Santa Anna Passage



It was a squally trip with uncomfortable seas ahead of the beam and winds ranging from gale force to barely a wisp. After so much downwind sailing, our bodies and emotions rebelled against the discomfort. On the morning after the first bumpy night, every part of me was screaming, “I’m done with this!”

Mark listened to me cry that morning about how I just missed my friends and family and how I wanted to be back on land - in a neighborhood, with a yard and all the conveniences of American life - take out food, grocery stores, solid ground, a home that didn’t bump and roll with every wave. I was weary from the movement - the rocking of the present sea state and the long-term nomadic life we have been living for the past 5 years.

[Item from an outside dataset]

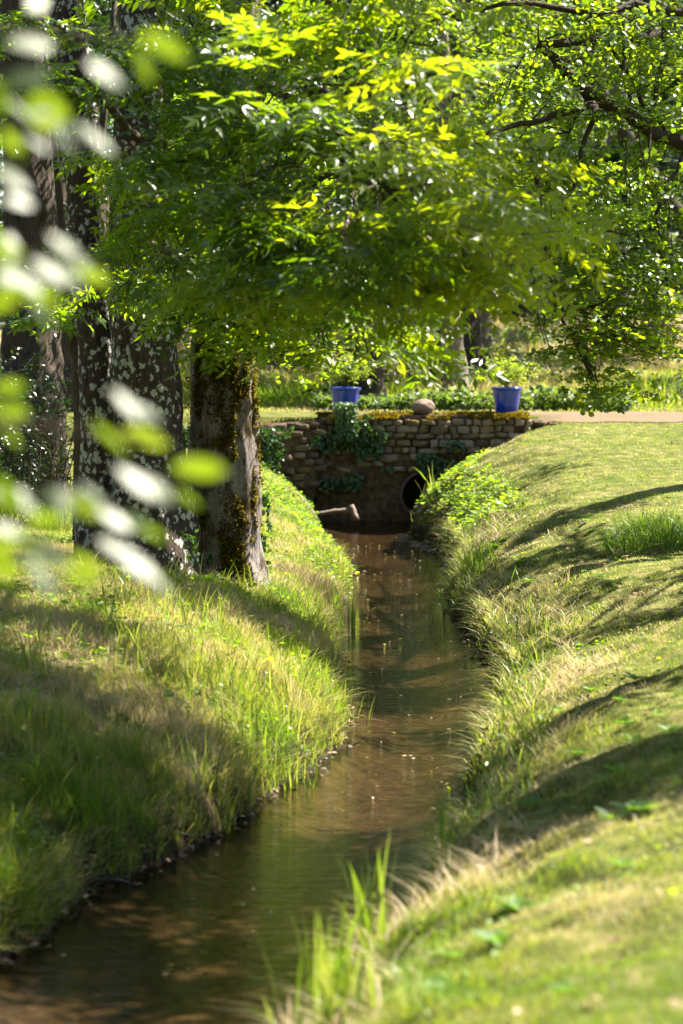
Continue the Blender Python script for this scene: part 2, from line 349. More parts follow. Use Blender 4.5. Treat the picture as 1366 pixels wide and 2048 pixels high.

As usual, though, when we dropped anchor in Santa Ana and were greeted by dozens of smiling children swimming out to say ‘hello’, much of those woes were forgotten. “It’s a lot like childbirth,” a fellow cruiser said as we stood onshore, “you forget how horrible it was.” We were happy to stand together on solid ground again, after each of us confessed to have been ready to quit on this passage. Much like sharing post-partum stories of C-sections and labor pains, I’d had many a post-passage conversation like this one, where another cruising momma and I would huddle together on a beach or a dock and lament about the fears, frustrations and fits that a recent passage had brought about. In that moment, I realize I’m not alone in this. That I’m not the only one who struggles through the storms of seasickness and homesickness and nagging worry that this sailing life rustles up. And I feel better. And maybe it wasn’t so bad after all.